Racing in the Street: Springsteen and Us in Ten Songs

Matthew Douglas
15 min readOct 4, 2019
Photography by the author

It’s a warm summer evening in Madrid. I am high in the stands of the Bernabeu Stadium. There are 75,000 people below me. I get up out of my seat. The air guitarist from Austria standing next to me is already assuming the pose, invisible plectrum in hand. An extended family of wealthy looking Spaniards with neat Beneton jumpers around their shoulders crane their necks.

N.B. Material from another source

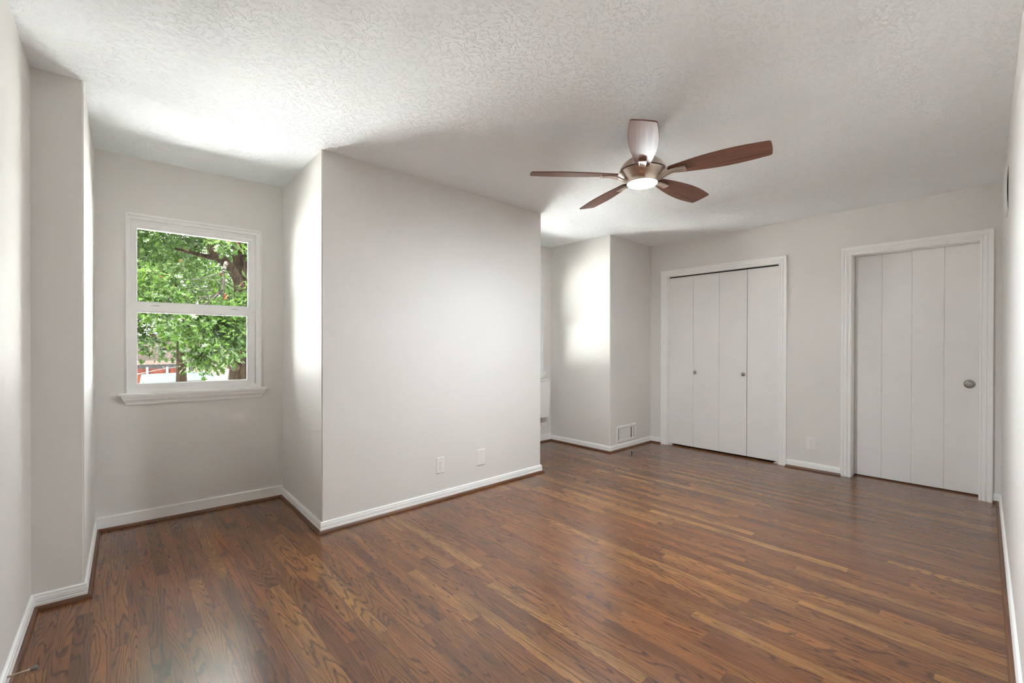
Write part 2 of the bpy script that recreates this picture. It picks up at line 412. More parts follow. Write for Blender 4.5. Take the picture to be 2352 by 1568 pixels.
# ------------------------------------------------------------------ windows
def ring(bm, PL, o, i, d0, d1, bev=0.0015, outer_bead=None):
    """rectangular frame: o,i = (s0,s1,z0,z1) outer and inner, from depth d0 to d1"""
    f = PL.f
    add_box(bm, (o[0], d0, o[2]), (i[0], d1, o[3]), f, bev); add_box(bm, (i[1], d0, o[2]), (o[1], d1, o[3]), f, bev)
    add_box(bm, (i[0], d0, i[3]), (i[1], d1, o[3]), f, bev); add_box(bm, (i[0], d0, o[2]), (i[1], d1, i[2]), f, bev)
def sheet(PL, r, d0, d1):
    bm = bmesh.new(); add_box(bm, (r[0], d0, r[2]), (r[1], d1, r[3]), PL.f); return bm
def build_window(idx, PL, k):
    q = lambda a: (a[0] + k, a[1] + k, a[2], a[3])
    root = empty('window_%d' % idx); root['kind'] = 'structure'
    bm = bmesh.new()
    ring(bm, PL, q((0.150, 0.936, 0.874, 2.070)), q((0.160, 0.926, 0.876, 2.056)), -0.10, 0.015, 0.004)
    ring(bm, PL, q((0.158, 0.928, 0.876, 2.058)), q((0.172, 0.902, 0.905, 2.036)), -0.105, -0.006, 0.002)
    ring(bm, PL, q((0.170, 0.905, 0.885, 2.040)), q((0.184, 0.894, 0.915, 2.020)), -0.105, -0.032, 0.002)
    obj('window_frame', bm, MV, root)
    # upper sash
    us = empty('upper_sash'); us.parent = root
    bm = bmesh.new()
    ring(bm, PL, q((0.178, 0.898, 1.452, 2.026)), q((0.196, 0.868, 1.482, 1.996)), -0.085, -0.042, 0.002)
    ring(bm, PL, q((0.190, 0.875, 1.476, 2.002)), q((0.205, 0.854, 1.491, 1.983)), -0.080, -0.052, 0.001)
    obj('sash_frame', bm, MV, us)
    obj('glass_pane', sheet(PL, q((0.198, 0.860, 1.485, 1.990)), -0.068, -0.064), MG, us)
    # lower sash, nearer the room
    ls = empty('lower_sash'); ls.parent = root
    bm = bmesh.new()
    ring(bm, PL, q((0.169, 0.892, 0.905, 1.459)), q((0.203, 0.848, 0.935, 1.420)), -0.045, -0.012, 0.002)
    ring(bm, PL, q((0.198, 0.852, 0.925, 1.424)), q((0.206, 0.842, 0.933, 1.414)), -0.040, -0.020, 0.001)
    obj('sash_frame', bm, MV, ls)
    obj('glass_pane', sheet(PL, q((0.200, 0.850, 0.929, 1.418)), -0.034, -0.030), MG, ls)
    for s in (0.30, 0.76):
        bm = bmesh.new(); add_box(bm, (s + k - 0.026, -0.040, 1.459), (s + k + 0.026, -0.016, 1.463), PL.f, 0.0015)
        add_box(bm, (s + k - 0.012, -0.036, 1.462), (s + k + 0.020, -0.022, 1.468), PL.f, 0.002)
        o = obj('tilt_latch', bm, MLATCH, ls); o['label'] = 'grey sash latch'
    # stool and moulded apron
    bm = bmesh.new(); add_box(bm, (0.112 + k, -0.02, 0.862), (0.972 + k, 0.042, 0.8765), PL.f, 0.004)
    obj('window_stool', bm, MT, root)
    prof = [(0.862, 0.034), (0.852, 0.034), (0.848, 0.031), (0.840, 0.029), (0.832, 0.0265), (0.824, 0.021), (0.816, 0.016), (0.811, 0.015), (0.809, 0.012), (0.800, 0.012)]
    bm = bmesh.new(); rings = []
    for z, dp in prof:
        o = 0.034 - dp; rings.append([bm.verts.new(PL.at(s + k, dd, z)) for s, dd in ((0.128 + o, 0), (0.128 + o, dp), (0.958 - o, dp), (0.958 - o, 0))])
    for a, c in zip(rings, rings[1:]):
        for j in range(4): bm.faces.new((a[j], a[(j + 1) % 4], c[(j + 1) % 4], c[j]))
    bm.faces.new(rings[0]); bm.faces.new(rings[-1])
    obj('window_apron', bm, MT, root)
build_window(1, P_CD, 0.0)
build_window(2, P_G, W2)
for PLp, k in ((P_CD, 0.0), (P_G, W2)):                          # sampling portals in the two openings
    pl = bpy.data.lights.new('daylight_portal', 'AREA'); pl.shape = 'RECTANGLE'; pl.size = 0.76; pl.size_y = 1.18
    pl.cycles.is_portal = True
    po_ = bpy.data.objects.new('daylight_portal', pl); COL.objects.link(po_)
    c_ = PLp.at(0.543 + k, -0.13, 1.471); n_ = PLp.n
    po_.matrix_world = Matrix(((PLp.t.x, 0, -n_.x, c_.x), (PLp.t.y, 0, -n_.y, c_.y), (0, 1, 0, c_.z), (0, 0, 0, 1)))
# ------------------------------------------------------------------ door casings
def casing(PL, s0, s1, z1, wdt, prof):
    """mitred casing around an opening; prof = (distance outward from the inner edge, projection)"""
    bm = bmesh.new(); cols = []
    for wv, dp in prof:
        cols.append([bm.verts.new(PL.at(*p)) for p in ((s0 - wv, dp, 0), (s0 - wv, dp, z1 + wv), (s1 + wv, dp, z1 + wv), (s1 + wv, dp, 0))])
    n = len(cols)
    for j in range(n):
        a, c = cols[j], cols[(j + 1) % n]
        for k in range(3): bm.faces.new((a[k], a[k + 1], c[k + 1], c[k]))
    bm.faces.new([c[0] for c in cols]); bm.faces.new([c[3] for c in cols])
    return bm
CAS = [(0, 0), (0, 0.010), (0.004, 0.0125), (0.013, 0.013), (0.016, 0.0085), (0.021, 0.0090), (0.030, 0.0165), (0.039, 0.0185), (0.043, 0.0135), (0.048, 0.0140), (0.058, 0.0200), (0.072, 0.0225), (0.0755, 0.018), (0.0755, 0)]
# closet: bifold door, four panels
dr = empty('door_1'); dr['kind'] = 'structure'
o = obj('door_casing', casing(P_IJ, 0.2225, 1.4245, 2.030, 0.076, CAS), MT, dr)
bm = bmesh.new()
add_box(bm, (0.226, -0.11, 0), (0.232, 0, 2.03), P_IJ.f); add_box(bm, (1.430, -0.11, 0), (1.436, 0, 2.03), P_IJ.f); add_box(bm, (0.226, -0.11, 2.0285), (1.436, 0, 2.03), P_IJ.f)
obj('door_jamb', bm, MT, dr)
edges = [(0.2335, 0.5290), (0.5312, 0.8235), (0.8257, 1.1140), (1.1195, 1.4270)]
for j, (a, c) in enumerate(edges):
    bm = bmesh.new(); add_box(bm, (a, -0.062, 0.020), (c, -0.028, 2.0145 if j != 1 else 2.0155), P_IJ.f, 0.0012)
    pn = obj('bifold_panel', bm, MDOOR, dr)
    if j in (1, 2):
        s = 0.557 if j == 1 else 1.083
        bm = bmesh.new(); lathe(bm, [(0.006, 0), (0.006, 0.010), (0.012, 0.014), (0.0165, 0.020), (0.0165, 0.026), (0.012, 0.031), (0.004, 0.0325)], 24,
                                P_IJ.matrix(s, -0.028, 0.897) @ Matrix.Rotation(-PI / 2, 4, 'X'))
        kb = obj('knob', bm, MNICK2, pn, True); kb['label'] = 'small satin nickel knob'
for s in (0.252, 1.40):
    bm = bmesh.new(); add_box(bm, (s - 0.024, -0.060, 0.001), (s + 0.024, -0.020, 0.006), P_IJ.f, 0.001); add_box(bm, (s - 0.006, -0.05, 0.005), (s + 0.006, -0.04, 0.022), P_IJ.f)
    o = obj('pivot_bracket', bm, MV, dr)
bm = bmesh.new(); add_box(bm, (0.236, -0.058, 2.021), (1.426, -0.034, 2.0285), P_IJ.f)
o = obj('overhead_track', bm, MDARK, dr); o['label'] = 'dark overhead track above the bifold panels'
# plank door
dr = empty('door_2'); dr['kind'] = 'structure'
obj('door_casing', casing(P_IJ, 2.0165, 2.8175, 2.0255, 0.076, CAS), MT, dr)
bm = bmesh.new()
add_box(bm, (2.016, -0.17, 0), (2.020, -0.0005, 2.026), P_IJ.f); add_box(bm, (2.832, -0.17, 0), (2.836, -0.0005, 2.026), P_IJ.f)
add_box(bm, (2.016, -0.17, 2.0245), (2.836, -0.0005, 2.026), P_IJ.f)
obj('door_jamb', bm, MT, dr)
# slab with v grooves: one extruded outline
bm = bmesh.new(); s0, s1, g, dd = 2.0225, 2.8295, 0.004, -0.120
xs = [(s0, dd)]
for gs in (2.217, 2.416, 2.617): xs += [(gs - g, dd), (gs, dd - 0.0055), (gs + g, dd)]
xs += [(s1, dd), (s1, dd - 0.038), (s0, dd - 0.038)]
lo = [bm.verts.new(P_IJ.at(s, d, 0.012)) for s, d in xs]; hi = [bm.verts.new(P_IJ.at(s, d, 2.0230)) for s, d in xs]
for j in range(len(xs)): bm.faces.new((lo[j], lo[(j + 1) % len(xs)], hi[(j + 1) % len(xs)], hi[j]))
bm.faces.new(lo); bm.faces.new(hi)
slab = obj('door_slab', bm, MDOOR, dr)
bm = bmesh.new(); TX = P_IJ.matrix(2.7630, -0.120, 0.893) @ Matrix.Rotation(-PI / 2, 4, 'X')
lathe(bm, [(0.0335, 0), (0.0335, 0.004), (0.030, 0.008), (0.0215, 0.0125), (0.0205, 0.0125), (0.0200, 0.0105), (0.0185, 0.0105), (0.0175, 0.0145), (0.001, 0.0148)], 40, TX)
lk = obj('deadbolt', bm, MNICK2, slab, True); lk['label'] = 'round satin nickel deadbolt with a keyhole'
bm = bmesh.new(); lathe(bm, [(0.0072, 0.0146), (0.0072, 0.0165), (0.0055, 0.0175), (0.001, 0.0175)], 24, TX)
obj('lock_cylinder', bm, MNICK, lk, True)
bm = bmesh.new(); add_box(bm, (2.7622, -0.1030, 0.8880), (2.7638, -0.1020, 0.8970), P_IJ.f)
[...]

Bruce Springsteen ambles onto the stage, “Hola Madriiiiid!” he shouts. “Hola Madriiid! One, two…” and Badlands crashes into life. As one, the mass of people standing below me leap into the air.

“Lights out tonight,
Trouble in the heartland….”

The sky is a deep blue and the evening sun fills the stadium. It is hard to see. People are finding their seats. Way down below, the giant screen shows guitarist Steve Van Zandt still adjusting his expensive headscarf.

“Workin’ in the fields,
’Til you get your back burned….”

A pause for breath then Springsteen, dripping with sweat like he has already reached the encore, pulls on the reins and steers the band careering into No Surrender, We Take Care of Our Own, and on and on it goes, winding the coil. Spirit in the Night, Jack of All Trades… She’s The One… Youngstown.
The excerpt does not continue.